INSTRUCTION
Produce an exact copy of all the data below, dropping every image.

SUPPLIED INFORMATION
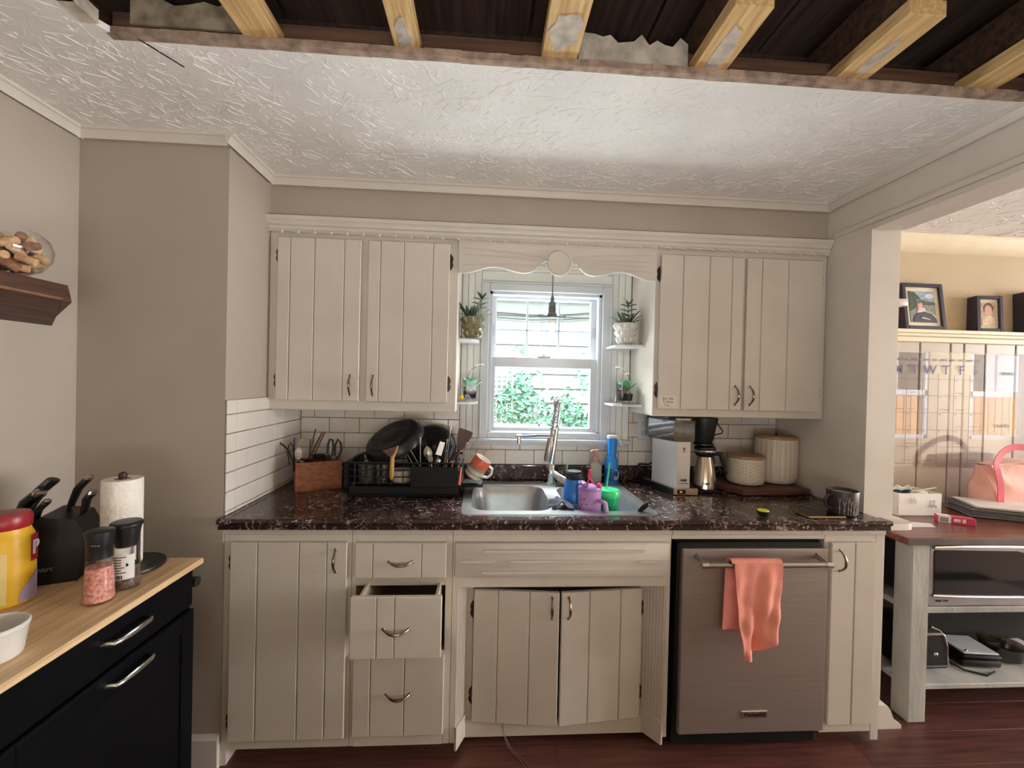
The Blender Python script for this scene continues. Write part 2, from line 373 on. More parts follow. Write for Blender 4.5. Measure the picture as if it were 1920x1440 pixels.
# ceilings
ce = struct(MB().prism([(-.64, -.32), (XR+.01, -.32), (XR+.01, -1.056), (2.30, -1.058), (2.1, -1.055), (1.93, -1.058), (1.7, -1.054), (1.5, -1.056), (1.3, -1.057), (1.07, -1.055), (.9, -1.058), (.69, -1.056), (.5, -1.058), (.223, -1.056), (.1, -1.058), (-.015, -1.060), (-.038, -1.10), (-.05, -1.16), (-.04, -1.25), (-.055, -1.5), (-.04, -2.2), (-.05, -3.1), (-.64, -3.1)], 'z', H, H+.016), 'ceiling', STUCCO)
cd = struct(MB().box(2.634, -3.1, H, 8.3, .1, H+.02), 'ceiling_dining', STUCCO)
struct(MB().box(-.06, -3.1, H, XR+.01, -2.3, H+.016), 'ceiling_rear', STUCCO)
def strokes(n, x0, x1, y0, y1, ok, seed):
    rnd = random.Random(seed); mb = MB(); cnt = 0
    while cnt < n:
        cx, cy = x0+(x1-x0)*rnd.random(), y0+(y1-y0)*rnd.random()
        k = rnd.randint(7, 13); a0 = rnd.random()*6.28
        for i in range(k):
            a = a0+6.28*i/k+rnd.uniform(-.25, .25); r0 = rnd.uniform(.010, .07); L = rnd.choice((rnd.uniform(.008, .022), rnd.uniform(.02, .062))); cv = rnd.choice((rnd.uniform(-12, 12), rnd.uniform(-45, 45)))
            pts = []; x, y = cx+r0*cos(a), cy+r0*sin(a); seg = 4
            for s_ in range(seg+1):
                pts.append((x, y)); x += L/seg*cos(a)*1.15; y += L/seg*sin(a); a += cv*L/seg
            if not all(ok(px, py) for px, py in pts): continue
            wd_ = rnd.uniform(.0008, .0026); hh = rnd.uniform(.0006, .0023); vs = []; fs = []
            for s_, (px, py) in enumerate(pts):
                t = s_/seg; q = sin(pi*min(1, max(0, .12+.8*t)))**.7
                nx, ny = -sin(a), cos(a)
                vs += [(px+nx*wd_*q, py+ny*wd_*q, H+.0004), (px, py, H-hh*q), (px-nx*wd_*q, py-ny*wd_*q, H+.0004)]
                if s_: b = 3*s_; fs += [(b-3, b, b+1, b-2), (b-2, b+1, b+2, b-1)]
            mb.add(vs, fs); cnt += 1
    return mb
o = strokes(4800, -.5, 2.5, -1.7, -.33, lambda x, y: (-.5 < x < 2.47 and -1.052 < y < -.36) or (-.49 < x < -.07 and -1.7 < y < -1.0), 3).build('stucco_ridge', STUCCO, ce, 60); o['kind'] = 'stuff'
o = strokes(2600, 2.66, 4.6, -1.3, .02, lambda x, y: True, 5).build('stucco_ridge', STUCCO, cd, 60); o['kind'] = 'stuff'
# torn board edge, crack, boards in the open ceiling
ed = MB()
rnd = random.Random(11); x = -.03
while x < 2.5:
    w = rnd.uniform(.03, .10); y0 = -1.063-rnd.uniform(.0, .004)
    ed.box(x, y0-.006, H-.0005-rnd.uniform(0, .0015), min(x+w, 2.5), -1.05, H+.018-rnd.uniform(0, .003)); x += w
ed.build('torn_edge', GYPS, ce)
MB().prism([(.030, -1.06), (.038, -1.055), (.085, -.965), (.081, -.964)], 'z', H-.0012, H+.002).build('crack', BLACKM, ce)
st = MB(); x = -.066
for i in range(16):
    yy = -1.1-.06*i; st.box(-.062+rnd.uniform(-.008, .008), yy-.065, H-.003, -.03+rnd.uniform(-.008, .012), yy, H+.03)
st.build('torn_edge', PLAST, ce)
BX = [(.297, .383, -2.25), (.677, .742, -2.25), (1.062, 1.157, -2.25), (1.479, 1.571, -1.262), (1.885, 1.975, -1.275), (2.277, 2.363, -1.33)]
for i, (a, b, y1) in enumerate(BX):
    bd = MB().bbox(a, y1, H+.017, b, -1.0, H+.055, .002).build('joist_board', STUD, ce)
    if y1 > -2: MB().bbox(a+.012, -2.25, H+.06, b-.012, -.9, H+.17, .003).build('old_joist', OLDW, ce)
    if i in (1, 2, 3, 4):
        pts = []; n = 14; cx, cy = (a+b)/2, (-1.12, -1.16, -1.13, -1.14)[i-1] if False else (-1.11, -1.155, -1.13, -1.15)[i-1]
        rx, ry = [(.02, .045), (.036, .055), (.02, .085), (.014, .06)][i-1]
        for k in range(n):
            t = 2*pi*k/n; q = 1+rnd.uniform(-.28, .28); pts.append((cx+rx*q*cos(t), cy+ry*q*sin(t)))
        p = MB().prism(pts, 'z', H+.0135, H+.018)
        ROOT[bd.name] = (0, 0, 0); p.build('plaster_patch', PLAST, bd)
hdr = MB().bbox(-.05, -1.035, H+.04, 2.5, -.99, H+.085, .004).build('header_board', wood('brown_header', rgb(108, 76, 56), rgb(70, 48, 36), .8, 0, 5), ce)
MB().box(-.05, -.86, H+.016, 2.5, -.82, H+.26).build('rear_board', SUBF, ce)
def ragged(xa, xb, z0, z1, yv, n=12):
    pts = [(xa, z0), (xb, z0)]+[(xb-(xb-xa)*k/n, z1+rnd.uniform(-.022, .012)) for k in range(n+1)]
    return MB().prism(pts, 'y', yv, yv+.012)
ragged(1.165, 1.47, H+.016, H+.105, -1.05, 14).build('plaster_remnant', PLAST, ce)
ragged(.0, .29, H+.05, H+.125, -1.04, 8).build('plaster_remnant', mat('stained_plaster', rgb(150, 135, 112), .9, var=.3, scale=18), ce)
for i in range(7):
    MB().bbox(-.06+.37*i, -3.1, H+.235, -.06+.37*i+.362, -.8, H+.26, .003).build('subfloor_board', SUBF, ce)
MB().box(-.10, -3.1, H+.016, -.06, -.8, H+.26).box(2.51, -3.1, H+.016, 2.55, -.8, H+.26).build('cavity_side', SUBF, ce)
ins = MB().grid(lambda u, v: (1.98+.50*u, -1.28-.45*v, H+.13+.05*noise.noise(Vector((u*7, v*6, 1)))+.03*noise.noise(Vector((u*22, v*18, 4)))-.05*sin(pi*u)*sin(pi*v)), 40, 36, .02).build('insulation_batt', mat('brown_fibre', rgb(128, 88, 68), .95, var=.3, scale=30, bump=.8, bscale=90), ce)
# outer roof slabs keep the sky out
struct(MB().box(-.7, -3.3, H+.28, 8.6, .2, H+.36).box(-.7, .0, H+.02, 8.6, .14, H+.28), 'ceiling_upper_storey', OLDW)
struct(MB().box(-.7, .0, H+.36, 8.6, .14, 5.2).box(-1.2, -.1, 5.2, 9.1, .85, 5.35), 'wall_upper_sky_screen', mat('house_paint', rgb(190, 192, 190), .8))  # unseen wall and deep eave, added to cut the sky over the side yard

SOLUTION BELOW
The Blender Python script for this scene continues. Write part 2, from line 373 on. More parts follow. Write for Blender 4.5. Measure the picture as if it were 1920x1440 pixels.
# ceilings
ce = struct(MB().prism([(-.64, -.32), (XR+.01, -.32), (XR+.01, -1.056), (2.30, -1.058), (2.1, -1.055), (1.93, -1.058), (1.7, -1.054), (1.5, -1.056), (1.3, -1.057), (1.07, -1.055), (.9, -1.058), (.69, -1.056), (.5, -1.058), (.223, -1.056), (.1, -1.058), (-.015, -1.060), (-.038, -1.10), (-.05, -1.16), (-.04, -1.25), (-.055, -1.5), (-.04, -2.2), (-.05, -3.1), (-.64, -3.1)], 'z', H, H+.016), 'ceiling', STUCCO)
cd = struct(MB().box(2.634, -3.1, H, 8.3, .1, H+.02), 'ceiling_dining', STUCCO)
struct(MB().box(-.06, -3.1, H, XR+.01, -2.3, H+.016), 'ceiling_rear', STUCCO)
def strokes(n, x0, x1, y0, y1, ok, seed):
    rnd = random.Random(seed); mb = MB(); cnt = 0
    while cnt < n:
        cx, cy = x0+(x1-x0)*rnd.random(), y0+(y1-y0)*rnd.random()
        k = rnd.randint(7, 13); a0 = rnd.random()*6.28
        for i in range(k):
            a = a0+6.28*i/k+rnd.uniform(-.25, .25); r0 = rnd.uniform(.010, .07); L = rnd.choice((rnd.uniform(.008, .022), rnd.uniform(.02, .062))); cv = rnd.choice((rnd.uniform(-12, 12), rnd.uniform(-45, 45)))
            pts = []; x, y = cx+r0*cos(a), cy+r0*sin(a); seg = 4
            for s_ in range(seg+1):
                pts.append((x, y)); x += L/seg*cos(a)*1.15; y += L/seg*sin(a); a += cv*L/seg
            if not all(ok(px, py) for px, py in pts): continue
            wd_ = rnd.uniform(.0008, .0026); hh = rnd.uniform(.0006, .0023); vs = []; fs = []
            for s_, (px, py) in enumerate(pts):
                t = s_/seg; q = sin(pi*min(1, max(0, .12+.8*t)))**.7
                nx, ny = -sin(a), cos(a)
                vs += [(px+nx*wd_*q, py+ny*wd_*q, H+.0004), (px, py, H-hh*q), (px-nx*wd_*q, py-ny*wd_*q, H+.0004)]
                if s_: b = 3*s_; fs += [(b-3, b, b+1, b-2), (b-2, b+1, b+2, b-1)]
            mb.add(vs, fs); cnt += 1
    return mb
o = strokes(4800, -.5, 2.5, -1.7, -.33, lambda x, y: (-.5 < x < 2.47 and -1.052 < y < -.36) or (-.49 < x < -.07 and -1.7 < y < -1.0), 3).build('stucco_ridge', STUCCO, ce, 60); o['kind'] = 'stuff'
o = strokes(2600, 2.66, 4.6, -1.3, .02, lambda x, y: True, 5).build('stucco_ridge', STUCCO, cd, 60); o['kind'] = 'stuff'
# torn board edge, crack, boards in the open ceiling
ed = MB()
rnd = random.Random(11); x = -.03
while x < 2.5:
    w = rnd.uniform(.03, .10); y0 = -1.063-rnd.uniform(.0, .004)
    ed.box(x, y0-.006, H-.0005-rnd.uniform(0, .0015), min(x+w, 2.5), -1.05, H+.018-rnd.uniform(0, .003)); x += w
ed.build('torn_edge', GYPS, ce)
MB().prism([(.030, -1.06), (.038, -1.055), (.085, -.965), (.081, -.964)], 'z', H-.0012, H+.002).build('crack', BLACKM, ce)
st = MB(); x = -.066
for i in range(16):
    yy = -1.1-.06*i; st.box(-.062+rnd.uniform(-.008, .008), yy-.065, H-.003, -.03+rnd.uniform(-.008, .012), yy, H+.03)
st.build('torn_edge', PLAST, ce)
BX = [(.297, .383, -2.25), (.677, .742, -2.25), (1.062, 1.157, -2.25), (1.479, 1.571, -1.262), (1.885, 1.975, -1.275), (2.277, 2.363, -1.33)]
for i, (a, b, y1) in enumerate(BX):
    bd = MB().bbox(a, y1, H+.017, b, -1.0, H+.055, .002).build('joist_board', STUD, ce)
    if y1 > -2: MB().bbox(a+.012, -2.25, H+.06, b-.012, -.9, H+.17, .003).build('old_joist', OLDW, ce)
    if i in (1, 2, 3, 4):
        pts = []; n = 14; cx, cy = (a+b)/2, (-1.12, -1.16, -1.13, -1.14)[i-1] if False else (-1.11, -1.155, -1.13, -1.15)[i-1]
        rx, ry = [(.02, .045), (.036, .055), (.02, .085), (.014, .06)][i-1]
        for k in range(n):
            t = 2*pi*k/n; q = 1+rnd.uniform(-.28, .28); pts.append((cx+rx*q*cos(t), cy+ry*q*sin(t)))
        p = MB().prism(pts, 'z', H+.0135, H+.018)
        ROOT[bd.name] = (0, 0, 0); p.build('plaster_patch', PLAST, bd)
hdr = MB().bbox(-.05, -1.035, H+.04, 2.5, -.99, H+.085, .004).build('header_board', wood('brown_header', rgb(108, 76, 56), rgb(70, 48, 36), .8, 0, 5), ce)
MB().box(-.05, -.86, H+.016, 2.5, -.82, H+.26).build('rear_board', SUBF, ce)
def ragged(xa, xb, z0, z1, yv, n=12):
    pts = [(xa, z0), (xb, z0)]+[(xb-(xb-xa)*k/n, z1+rnd.uniform(-.022, .012)) for k in range(n+1)]
    return MB().prism(pts, 'y', yv, yv+.012)
ragged(1.165, 1.47, H+.016, H+.105, -1.05, 14).build('plaster_remnant', PLAST, ce)
ragged(.0, .29, H+.05, H+.125, -1.04, 8).build('plaster_remnant', mat('stained_plaster', rgb(150, 135, 112), .9, var=.3, scale=18), ce)
for i in range(7):
    MB().bbox(-.06+.37*i, -3.1, H+.235, -.06+.37*i+.362, -.8, H+.26, .003).build('subfloor_board', SUBF, ce)
MB().box(-.10, -3.1, H+.016, -.06, -.8, H+.26).box(2.51, -3.1, H+.016, 2.55, -.8, H+.26).build('cavity_side', SUBF, ce)
ins = MB().grid(lambda u, v: (1.98+.50*u, -1.28-.45*v, H+.13+.05*noise.noise(Vector((u*7, v*6, 1)))+.03*noise.noise(Vector((u*22, v*18, 4)))-.05*sin(pi*u)*sin(pi*v)), 40, 36, .02).build('insulation_batt', mat('brown_fibre', rgb(128, 88, 68), .95, var=.3, scale=30, bump=.8, bscale=90), ce)
# outer roof slabs keep the sky out
struct(MB().box(-.7, -3.3, H+.28, 8.6, .2, H+.36).box(-.7, .0, H+.02, 8.6, .14, H+.28), 'ceiling_upper_storey', OLDW)
struct(MB().box(-.7, .0, H+.36, 8.6, .14, 5.2).box(-1.2, -.1, 5.2, 9.1, .85, 5.35), 'wall_upper_sky_screen', mat('house_paint', rgb(190, 192, 190), .8))  # unseen wall and deep eave, added to cut the sky over the side yard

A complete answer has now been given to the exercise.